• Given problem
Quote every line below exactly as it reads.
↓
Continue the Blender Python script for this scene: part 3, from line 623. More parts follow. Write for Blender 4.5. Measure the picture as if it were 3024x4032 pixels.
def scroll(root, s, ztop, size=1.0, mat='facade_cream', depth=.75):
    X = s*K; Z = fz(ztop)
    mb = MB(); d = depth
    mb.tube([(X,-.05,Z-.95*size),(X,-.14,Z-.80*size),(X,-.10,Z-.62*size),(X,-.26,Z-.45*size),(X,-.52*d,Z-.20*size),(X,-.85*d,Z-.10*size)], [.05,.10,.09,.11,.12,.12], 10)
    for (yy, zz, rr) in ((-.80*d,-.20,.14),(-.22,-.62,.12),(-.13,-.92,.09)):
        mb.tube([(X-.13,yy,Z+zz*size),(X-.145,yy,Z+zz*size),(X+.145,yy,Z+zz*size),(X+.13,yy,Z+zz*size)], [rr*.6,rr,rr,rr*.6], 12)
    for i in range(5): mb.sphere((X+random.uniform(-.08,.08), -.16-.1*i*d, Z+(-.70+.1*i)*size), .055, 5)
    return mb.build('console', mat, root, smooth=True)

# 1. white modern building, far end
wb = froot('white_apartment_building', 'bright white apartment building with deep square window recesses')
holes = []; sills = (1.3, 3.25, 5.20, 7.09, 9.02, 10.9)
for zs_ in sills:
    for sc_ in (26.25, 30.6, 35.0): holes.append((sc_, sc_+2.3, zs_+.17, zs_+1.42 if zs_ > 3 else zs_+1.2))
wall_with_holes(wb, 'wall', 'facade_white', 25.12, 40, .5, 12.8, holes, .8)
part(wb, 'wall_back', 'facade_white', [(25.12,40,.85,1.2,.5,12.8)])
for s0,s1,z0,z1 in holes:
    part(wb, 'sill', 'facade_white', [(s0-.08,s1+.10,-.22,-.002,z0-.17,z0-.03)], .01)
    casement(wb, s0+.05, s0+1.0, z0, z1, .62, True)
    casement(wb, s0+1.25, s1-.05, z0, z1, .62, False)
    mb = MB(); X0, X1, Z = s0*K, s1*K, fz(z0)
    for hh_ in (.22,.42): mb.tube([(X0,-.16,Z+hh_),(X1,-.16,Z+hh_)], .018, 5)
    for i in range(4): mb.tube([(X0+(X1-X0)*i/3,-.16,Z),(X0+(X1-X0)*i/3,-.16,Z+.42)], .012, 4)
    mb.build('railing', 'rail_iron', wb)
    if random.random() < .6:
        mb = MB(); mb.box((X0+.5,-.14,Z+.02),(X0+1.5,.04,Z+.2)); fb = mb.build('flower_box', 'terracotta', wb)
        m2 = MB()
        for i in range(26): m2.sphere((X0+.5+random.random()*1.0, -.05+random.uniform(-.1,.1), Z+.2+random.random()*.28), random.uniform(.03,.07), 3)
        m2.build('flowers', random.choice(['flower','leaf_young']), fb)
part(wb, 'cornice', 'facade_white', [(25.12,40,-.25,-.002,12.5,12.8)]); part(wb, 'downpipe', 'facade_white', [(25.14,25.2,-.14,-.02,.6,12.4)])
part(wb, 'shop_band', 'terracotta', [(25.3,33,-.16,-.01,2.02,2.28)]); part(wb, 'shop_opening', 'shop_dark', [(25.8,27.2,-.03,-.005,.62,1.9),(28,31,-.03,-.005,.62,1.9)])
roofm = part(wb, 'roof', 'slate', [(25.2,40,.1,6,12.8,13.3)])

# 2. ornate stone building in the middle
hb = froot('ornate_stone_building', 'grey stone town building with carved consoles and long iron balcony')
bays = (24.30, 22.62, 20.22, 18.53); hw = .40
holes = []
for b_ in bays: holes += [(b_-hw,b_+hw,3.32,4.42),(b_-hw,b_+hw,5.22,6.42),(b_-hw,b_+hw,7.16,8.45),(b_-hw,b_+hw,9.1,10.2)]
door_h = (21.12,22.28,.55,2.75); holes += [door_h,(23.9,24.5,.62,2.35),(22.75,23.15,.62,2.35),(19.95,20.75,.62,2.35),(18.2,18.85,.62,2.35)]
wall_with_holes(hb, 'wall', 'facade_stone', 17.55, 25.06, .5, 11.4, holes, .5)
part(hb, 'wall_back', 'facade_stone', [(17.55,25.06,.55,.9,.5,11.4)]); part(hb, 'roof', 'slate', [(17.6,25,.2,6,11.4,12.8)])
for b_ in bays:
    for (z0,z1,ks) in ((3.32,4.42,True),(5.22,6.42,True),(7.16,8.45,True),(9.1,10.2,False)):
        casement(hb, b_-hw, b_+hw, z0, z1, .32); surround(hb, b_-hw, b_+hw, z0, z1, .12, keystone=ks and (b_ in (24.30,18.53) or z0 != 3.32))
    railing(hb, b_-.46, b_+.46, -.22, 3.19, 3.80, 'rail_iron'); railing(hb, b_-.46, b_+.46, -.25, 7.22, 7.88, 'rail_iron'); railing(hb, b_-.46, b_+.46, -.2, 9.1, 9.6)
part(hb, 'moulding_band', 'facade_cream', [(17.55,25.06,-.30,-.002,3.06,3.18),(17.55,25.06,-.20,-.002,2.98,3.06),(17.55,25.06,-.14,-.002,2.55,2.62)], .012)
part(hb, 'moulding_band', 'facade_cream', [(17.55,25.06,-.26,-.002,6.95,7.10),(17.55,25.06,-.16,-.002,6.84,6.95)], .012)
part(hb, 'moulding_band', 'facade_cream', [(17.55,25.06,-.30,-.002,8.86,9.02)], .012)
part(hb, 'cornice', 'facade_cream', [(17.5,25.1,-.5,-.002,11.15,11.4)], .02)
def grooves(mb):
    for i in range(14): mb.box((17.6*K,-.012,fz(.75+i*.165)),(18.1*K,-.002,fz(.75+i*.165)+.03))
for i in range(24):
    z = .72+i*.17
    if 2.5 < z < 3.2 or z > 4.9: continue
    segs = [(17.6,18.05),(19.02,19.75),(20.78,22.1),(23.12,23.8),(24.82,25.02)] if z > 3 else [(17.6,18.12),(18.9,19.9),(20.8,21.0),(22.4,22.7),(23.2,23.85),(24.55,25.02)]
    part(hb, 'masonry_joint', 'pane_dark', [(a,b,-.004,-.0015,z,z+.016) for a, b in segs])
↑
• Exercise solution
Continue the Blender Python script for this scene: part 3, from line 623. More parts follow. Write for Blender 4.5. Measure the picture as if it were 3024x4032 pixels.
def scroll(root, s, ztop, size=1.0, mat='facade_cream', depth=.75):
    X = s*K; Z = fz(ztop)
    mb = MB(); d = depth
    mb.tube([(X,-.05,Z-.95*size),(X,-.14,Z-.80*size),(X,-.10,Z-.62*size),(X,-.26,Z-.45*size),(X,-.52*d,Z-.20*size),(X,-.85*d,Z-.10*size)], [.05,.10,.09,.11,.12,.12], 10)
    for (yy, zz, rr) in ((-.80*d,-.20,.14),(-.22,-.62,.12),(-.13,-.92,.09)):
        mb.tube([(X-.13,yy,Z+zz*size),(X-.145,yy,Z+zz*size),(X+.145,yy,Z+zz*size),(X+.13,yy,Z+zz*size)], [rr*.6,rr,rr,rr*.6], 12)
    for i in range(5): mb.sphere((X+random.uniform(-.08,.08), -.16-.1*i*d, Z+(-.70+.1*i)*size), .055, 5)
    return mb.build('console', mat, root, smooth=True)

# 1. white modern building, far end
wb = froot('white_apartment_building', 'bright white apartment building with deep square window recesses')
holes = []; sills = (1.3, 3.25, 5.20, 7.09, 9.02, 10.9)
for zs_ in sills:
    for sc_ in (26.25, 30.6, 35.0): holes.append((sc_, sc_+2.3, zs_+.17, zs_+1.42 if zs_ > 3 else zs_+1.2))
wall_with_holes(wb, 'wall', 'facade_white', 25.12, 40, .5, 12.8, holes, .8)
part(wb, 'wall_back', 'facade_white', [(25.12,40,.85,1.2,.5,12.8)])
for s0,s1,z0,z1 in holes:
    part(wb, 'sill', 'facade_white', [(s0-.08,s1+.10,-.22,-.002,z0-.17,z0-.03)], .01)
    casement(wb, s0+.05, s0+1.0, z0, z1, .62, True)
    casement(wb, s0+1.25, s1-.05, z0, z1, .62, False)
    mb = MB(); X0, X1, Z = s0*K, s1*K, fz(z0)
    for hh_ in (.22,.42): mb.tube([(X0,-.16,Z+hh_),(X1,-.16,Z+hh_)], .018, 5)
    for i in range(4): mb.tube([(X0+(X1-X0)*i/3,-.16,Z),(X0+(X1-X0)*i/3,-.16,Z+.42)], .012, 4)
    mb.build('railing', 'rail_iron', wb)
    if random.random() < .6:
        mb = MB(); mb.box((X0+.5,-.14,Z+.02),(X0+1.5,.04,Z+.2)); fb = mb.build('flower_box', 'terracotta', wb)
        m2 = MB()
        for i in range(26): m2.sphere((X0+.5+random.random()*1.0, -.05+random.uniform(-.1,.1), Z+.2+random.random()*.28), random.uniform(.03,.07), 3)
        m2.build('flowers', random.choice(['flower','leaf_young']), fb)
part(wb, 'cornice', 'facade_white', [(25.12,40,-.25,-.002,12.5,12.8)]); part(wb, 'downpipe', 'facade_white', [(25.14,25.2,-.14,-.02,.6,12.4)])
part(wb, 'shop_band', 'terracotta', [(25.3,33,-.16,-.01,2.02,2.28)]); part(wb, 'shop_opening', 'shop_dark', [(25.8,27.2,-.03,-.005,.62,1.9),(28,31,-.03,-.005,.62,1.9)])
roofm = part(wb, 'roof', 'slate', [(25.2,40,.1,6,12.8,13.3)])

# 2. ornate stone building in the middle
hb = froot('ornate_stone_building', 'grey stone town building with carved consoles and long iron balcony')
bays = (24.30, 22.62, 20.22, 18.53); hw = .40
holes = []
for b_ in bays: holes += [(b_-hw,b_+hw,3.32,4.42),(b_-hw,b_+hw,5.22,6.42),(b_-hw,b_+hw,7.16,8.45),(b_-hw,b_+hw,9.1,10.2)]
door_h = (21.12,22.28,.55,2.75); holes += [door_h,(23.9,24.5,.62,2.35),(22.75,23.15,.62,2.35),(19.95,20.75,.62,2.35),(18.2,18.85,.62,2.35)]
wall_with_holes(hb, 'wall', 'facade_stone', 17.55, 25.06, .5, 11.4, holes, .5)
part(hb, 'wall_back', 'facade_stone', [(17.55,25.06,.55,.9,.5,11.4)]); part(hb, 'roof', 'slate', [(17.6,25,.2,6,11.4,12.8)])
for b_ in bays:
    for (z0,z1,ks) in ((3.32,4.42,True),(5.22,6.42,True),(7.16,8.45,True),(9.1,10.2,False)):
        casement(hb, b_-hw, b_+hw, z0, z1, .32); surround(hb, b_-hw, b_+hw, z0, z1, .12, keystone=ks and (b_ in (24.30,18.53) or z0 != 3.32))
    railing(hb, b_-.46, b_+.46, -.22, 3.19, 3.80, 'rail_iron'); railing(hb, b_-.46, b_+.46, -.25, 7.22, 7.88, 'rail_iron'); railing(hb, b_-.46, b_+.46, -.2, 9.1, 9.6)
part(hb, 'moulding_band', 'facade_cream', [(17.55,25.06,-.30,-.002,3.06,3.18),(17.55,25.06,-.20,-.002,2.98,3.06),(17.55,25.06,-.14,-.002,2.55,2.62)], .012)
part(hb, 'moulding_band', 'facade_cream', [(17.55,25.06,-.26,-.002,6.95,7.10),(17.55,25.06,-.16,-.002,6.84,6.95)], .012)
part(hb, 'moulding_band', 'facade_cream', [(17.55,25.06,-.30,-.002,8.86,9.02)], .012)
part(hb, 'cornice', 'facade_cream', [(17.5,25.1,-.5,-.002,11.15,11.4)], .02)
def grooves(mb):
    for i in range(14): mb.box((17.6*K,-.012,fz(.75+i*.165)),(18.1*K,-.002,fz(.75+i*.165)+.03))
for i in range(24):
    z = .72+i*.17
    if 2.5 < z < 3.2 or z > 4.9: continue
    segs = [(17.6,18.05),(19.02,19.75),(20.78,22.1),(23.12,23.8),(24.82,25.02)] if z > 3 else [(17.6,18.12),(18.9,19.9),(20.8,21.0),(22.4,22.7),(23.2,23.85),(24.55,25.02)]
    part(hb, 'masonry_joint', 'pane_dark', [(a,b,-.004,-.0015,z,z+.016) for a, b in segs])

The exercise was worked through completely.